Третье направление культурно-социальной активности середины и второй половины XVII века было связано с просвещением и образованием, внедрение которого в русское общество стало проповедоваться частью его представителей как насущная социальная необходимость, даже как своего рода религиозная добродетель. Главным действующим «ядром» этого направления была гиевская ученость и прозападно настроенная часть русской знати.
Для русской культуры это время стало не просто «открытой встречей с Западом»19. По существу оно явилось «ренессансной» фазой, переходной от средневековья к Новому времени. Для русской религиозной мысли это обернулось не только знакомством со школьным схоластическим богословием, но и гораздо более глубинным процессом формирования своего рода новой модели веры20. Так же, как для русского художественного творчества — не только европейским влиянием, но и перестройкой самой системы художественного мировидения. В первую же очередь эти духовно-культурные тенденции получили самое «революционное» запечатление в храмовом зодчестве, еще остававшемся лидирующим видом архитектурной деятельности — и на уровне системном, т.е. общих трансформаций (иконографических, тектонических, символико-образных, и т.п.), и на уровне феноменальном — возникновение новых архитектурных явлений и отдельных храмовых построек, особенно к концу века («нарышкинские», «строгановские», «тессиновские» храмы и др.).
Посадский приходский храм первой половины — середины XVU века и русское общественно-религиозное сознание
Каким же образом, какими своими чертами архитектура посадского храма (прежде всего столичного) отражает состояние русской духовной жизни первой половины и середины XVII в.?
Надо сразу отметить, что речь пойдет, как и в предыдущих главах, не о глобальных переворотах в традиции, а о новых явлениях, тенденциях или акцентах, которые появляются в ней на фоне продолжающегося широкого бытования прежде сложившихся форм. Нельзя забывать, что одно из самых характерных свойств средневековой традиции — инертность, осторожность и мотивированность в приятии нового, постепенность его вызревания. Новые явления чаще всего рождаются из «перефразирования» либо уже апробированного арсенала форм, либо привнесенных извне новаций.

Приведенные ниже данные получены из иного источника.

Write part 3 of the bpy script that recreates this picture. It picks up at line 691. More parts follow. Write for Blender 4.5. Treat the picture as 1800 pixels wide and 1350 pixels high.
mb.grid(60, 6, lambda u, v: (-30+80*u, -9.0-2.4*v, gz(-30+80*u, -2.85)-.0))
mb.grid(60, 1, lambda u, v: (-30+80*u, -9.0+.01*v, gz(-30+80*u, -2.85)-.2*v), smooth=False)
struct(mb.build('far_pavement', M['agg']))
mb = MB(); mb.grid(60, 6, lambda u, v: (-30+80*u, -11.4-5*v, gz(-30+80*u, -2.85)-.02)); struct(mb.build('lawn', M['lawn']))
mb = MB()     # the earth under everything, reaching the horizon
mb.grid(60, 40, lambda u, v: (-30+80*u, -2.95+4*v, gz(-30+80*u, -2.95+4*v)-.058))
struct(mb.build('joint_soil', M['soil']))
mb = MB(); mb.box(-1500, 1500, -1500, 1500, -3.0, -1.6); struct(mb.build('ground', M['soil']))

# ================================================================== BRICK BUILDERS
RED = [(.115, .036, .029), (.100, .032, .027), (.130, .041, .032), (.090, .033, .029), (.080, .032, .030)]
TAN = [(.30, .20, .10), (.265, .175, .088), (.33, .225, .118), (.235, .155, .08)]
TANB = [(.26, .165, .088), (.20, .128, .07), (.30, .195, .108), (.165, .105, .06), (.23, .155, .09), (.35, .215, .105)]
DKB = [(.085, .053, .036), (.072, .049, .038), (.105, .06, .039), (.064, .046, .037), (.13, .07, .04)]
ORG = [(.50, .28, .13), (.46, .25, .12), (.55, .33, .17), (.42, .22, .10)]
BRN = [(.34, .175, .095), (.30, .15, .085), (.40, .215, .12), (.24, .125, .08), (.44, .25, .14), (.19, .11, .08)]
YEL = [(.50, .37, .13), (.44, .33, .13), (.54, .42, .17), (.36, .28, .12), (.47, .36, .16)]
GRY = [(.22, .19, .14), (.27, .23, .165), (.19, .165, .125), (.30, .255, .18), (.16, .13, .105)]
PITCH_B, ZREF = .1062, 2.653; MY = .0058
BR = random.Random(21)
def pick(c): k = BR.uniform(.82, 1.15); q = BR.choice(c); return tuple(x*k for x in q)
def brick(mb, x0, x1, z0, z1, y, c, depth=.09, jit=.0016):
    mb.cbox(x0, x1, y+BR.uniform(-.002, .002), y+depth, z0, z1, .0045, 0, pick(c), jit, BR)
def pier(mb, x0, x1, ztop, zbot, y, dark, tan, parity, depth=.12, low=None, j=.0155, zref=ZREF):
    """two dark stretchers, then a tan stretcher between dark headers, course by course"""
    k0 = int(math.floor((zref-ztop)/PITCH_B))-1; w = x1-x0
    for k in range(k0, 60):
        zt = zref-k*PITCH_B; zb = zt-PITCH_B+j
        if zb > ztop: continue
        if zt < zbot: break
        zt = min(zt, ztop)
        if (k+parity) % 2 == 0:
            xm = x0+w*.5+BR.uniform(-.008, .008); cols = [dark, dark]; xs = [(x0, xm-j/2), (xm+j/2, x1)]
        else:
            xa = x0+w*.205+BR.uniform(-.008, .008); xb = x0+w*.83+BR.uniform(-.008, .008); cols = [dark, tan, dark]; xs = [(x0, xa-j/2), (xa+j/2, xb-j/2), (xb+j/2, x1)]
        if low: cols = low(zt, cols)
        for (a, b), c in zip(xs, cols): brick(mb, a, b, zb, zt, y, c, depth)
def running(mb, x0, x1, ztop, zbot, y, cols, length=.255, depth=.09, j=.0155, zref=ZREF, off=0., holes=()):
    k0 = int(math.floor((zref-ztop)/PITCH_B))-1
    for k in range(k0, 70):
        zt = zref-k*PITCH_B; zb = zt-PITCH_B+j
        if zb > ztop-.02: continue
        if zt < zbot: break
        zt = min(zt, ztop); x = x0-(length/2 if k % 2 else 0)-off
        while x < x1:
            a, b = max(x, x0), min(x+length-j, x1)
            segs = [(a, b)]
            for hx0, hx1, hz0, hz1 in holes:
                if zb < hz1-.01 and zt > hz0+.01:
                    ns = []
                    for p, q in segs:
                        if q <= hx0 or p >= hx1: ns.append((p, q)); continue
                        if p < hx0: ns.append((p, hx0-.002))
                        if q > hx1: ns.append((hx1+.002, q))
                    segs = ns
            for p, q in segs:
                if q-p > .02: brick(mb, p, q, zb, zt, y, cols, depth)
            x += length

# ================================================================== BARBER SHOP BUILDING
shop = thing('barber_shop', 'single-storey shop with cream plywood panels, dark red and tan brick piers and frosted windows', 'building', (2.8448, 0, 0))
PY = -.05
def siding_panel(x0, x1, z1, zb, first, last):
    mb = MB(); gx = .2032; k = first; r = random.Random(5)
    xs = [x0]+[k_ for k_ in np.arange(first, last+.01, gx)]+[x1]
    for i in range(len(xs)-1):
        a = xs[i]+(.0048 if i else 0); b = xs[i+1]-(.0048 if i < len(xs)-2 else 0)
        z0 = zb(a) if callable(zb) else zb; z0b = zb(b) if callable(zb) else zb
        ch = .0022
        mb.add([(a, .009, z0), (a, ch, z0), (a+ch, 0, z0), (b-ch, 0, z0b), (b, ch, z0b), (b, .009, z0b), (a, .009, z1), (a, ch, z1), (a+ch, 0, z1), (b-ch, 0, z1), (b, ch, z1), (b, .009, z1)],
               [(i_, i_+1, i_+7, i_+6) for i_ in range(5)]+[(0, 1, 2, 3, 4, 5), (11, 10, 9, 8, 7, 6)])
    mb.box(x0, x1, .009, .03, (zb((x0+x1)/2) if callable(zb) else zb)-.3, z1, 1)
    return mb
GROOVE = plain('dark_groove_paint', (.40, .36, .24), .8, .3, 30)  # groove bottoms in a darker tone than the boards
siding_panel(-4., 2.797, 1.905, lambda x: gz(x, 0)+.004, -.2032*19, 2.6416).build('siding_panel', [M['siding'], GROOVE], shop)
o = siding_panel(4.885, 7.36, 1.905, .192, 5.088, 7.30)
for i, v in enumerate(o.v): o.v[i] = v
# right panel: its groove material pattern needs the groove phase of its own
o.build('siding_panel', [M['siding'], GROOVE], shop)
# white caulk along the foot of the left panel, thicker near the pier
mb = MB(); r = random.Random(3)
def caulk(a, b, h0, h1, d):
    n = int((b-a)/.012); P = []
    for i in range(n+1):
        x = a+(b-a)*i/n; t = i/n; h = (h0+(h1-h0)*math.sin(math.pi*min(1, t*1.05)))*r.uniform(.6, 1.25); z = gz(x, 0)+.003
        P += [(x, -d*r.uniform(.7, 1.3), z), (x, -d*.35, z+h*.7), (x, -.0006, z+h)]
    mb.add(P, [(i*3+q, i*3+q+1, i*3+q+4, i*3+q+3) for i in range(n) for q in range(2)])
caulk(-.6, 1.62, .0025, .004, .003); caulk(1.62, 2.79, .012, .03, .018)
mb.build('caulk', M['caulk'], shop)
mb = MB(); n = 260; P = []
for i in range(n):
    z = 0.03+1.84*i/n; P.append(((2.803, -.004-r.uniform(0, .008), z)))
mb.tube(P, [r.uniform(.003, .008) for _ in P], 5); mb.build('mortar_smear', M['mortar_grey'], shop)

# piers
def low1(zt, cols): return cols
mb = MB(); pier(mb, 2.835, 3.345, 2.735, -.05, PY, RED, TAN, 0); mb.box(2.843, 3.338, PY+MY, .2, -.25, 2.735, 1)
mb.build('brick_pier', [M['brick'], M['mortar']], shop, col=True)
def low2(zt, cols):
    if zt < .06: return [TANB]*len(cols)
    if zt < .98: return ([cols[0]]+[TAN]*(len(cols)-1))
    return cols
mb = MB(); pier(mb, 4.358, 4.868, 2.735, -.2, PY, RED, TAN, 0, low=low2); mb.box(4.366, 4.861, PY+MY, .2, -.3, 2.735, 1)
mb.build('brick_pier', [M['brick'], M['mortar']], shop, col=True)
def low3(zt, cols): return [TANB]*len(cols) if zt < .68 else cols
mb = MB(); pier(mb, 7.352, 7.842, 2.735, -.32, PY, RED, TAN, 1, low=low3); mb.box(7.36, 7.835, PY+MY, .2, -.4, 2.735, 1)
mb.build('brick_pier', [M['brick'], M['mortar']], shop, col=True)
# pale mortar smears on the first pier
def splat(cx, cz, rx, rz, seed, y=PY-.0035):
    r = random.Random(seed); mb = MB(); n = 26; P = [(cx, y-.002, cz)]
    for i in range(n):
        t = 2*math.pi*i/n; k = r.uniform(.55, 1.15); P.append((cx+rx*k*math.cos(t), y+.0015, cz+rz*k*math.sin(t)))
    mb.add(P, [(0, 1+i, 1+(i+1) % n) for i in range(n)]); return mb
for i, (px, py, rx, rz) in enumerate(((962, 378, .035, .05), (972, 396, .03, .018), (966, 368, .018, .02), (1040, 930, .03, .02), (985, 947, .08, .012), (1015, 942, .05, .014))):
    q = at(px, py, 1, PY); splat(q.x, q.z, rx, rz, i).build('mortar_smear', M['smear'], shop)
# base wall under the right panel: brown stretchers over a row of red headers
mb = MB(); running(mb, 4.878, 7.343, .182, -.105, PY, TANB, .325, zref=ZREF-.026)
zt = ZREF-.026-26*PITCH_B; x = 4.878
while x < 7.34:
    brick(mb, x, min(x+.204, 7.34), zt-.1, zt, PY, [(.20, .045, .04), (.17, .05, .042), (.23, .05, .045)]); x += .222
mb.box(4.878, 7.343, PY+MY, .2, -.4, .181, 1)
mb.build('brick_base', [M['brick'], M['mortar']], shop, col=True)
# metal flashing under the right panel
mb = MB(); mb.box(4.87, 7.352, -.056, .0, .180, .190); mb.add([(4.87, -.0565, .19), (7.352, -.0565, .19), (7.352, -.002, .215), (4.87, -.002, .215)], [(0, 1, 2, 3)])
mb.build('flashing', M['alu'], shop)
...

Именно к первому из них можно отнести архитектурный феномен посадского приходского храма XVII в. Мы имеем в виду, прежде всего, такие сооружения, как церковь Троицы в Никитниках (1630-1651 гг.), церковь Рождества Богородицы в Путинках (1649-1652 гг.), церковь Николы на Берсеневке (1657 г.), и более поздние вариации подобного же типа — например, церковь Троицы в Останкине (1678 г.). Одним из наиболее «программных» храмов исследователи считают церковь Троицы в Никитниках21.
Для этого типа храма характерен ряд специфических признаков: бесстолп- ная конструкция, перекрытая сомкнутым сводом; сложная, динамичная и, как правило, асимметричная композиция, постоянными компонентами которой являются небольшой кубический храм с приделами, примыкающая к нему трапезная, шатровая колокольня, галереи и развитые шатровые крыльца со всходами. Столь же характерны декоративное пятиглавие и многоярусная «горка» кокошников вперебежку в качестве завершения храма, чрезвычайная насыщенность фасадов пластическим декором; монолитное, никак не расчлененное внутреннее пространство храма.
Если обратиться к особенностям композиции посадского храма XVII в., то здесь для нас наиболее важной представляется общая тенденция к децентрализации композиционного решения храма. По сравнению с композиционными принципами предшествующего и во многом «материнского» для такого рода композиции годуновского зодчества, здесь почти утрачивается симметрия и добавляются такие элементы, как шатровая колокольня и объемно решенные крыльца. Эти шатровые элементы, оказавшись на периферии, вносят в нее новые сильные архитектурные акценты. Шатер и пятиглавие — два самых ярких «центрирующих» элемента русской храмовой традиции — оказавшись в одной слитной композиции, создают конкурирующие композиционные центры. Композиция храма становится многоцентровой, нарушается принцип четкой и однозначной субординации, а по существу — ясного подчинения всей архитектуры духовно-смысловому центру. Асимметричное решение, усиленное достаточно свободно скомпонованными обходами галерей и «соединительными звеньями» трапезных, усугубляет идею децентрализации.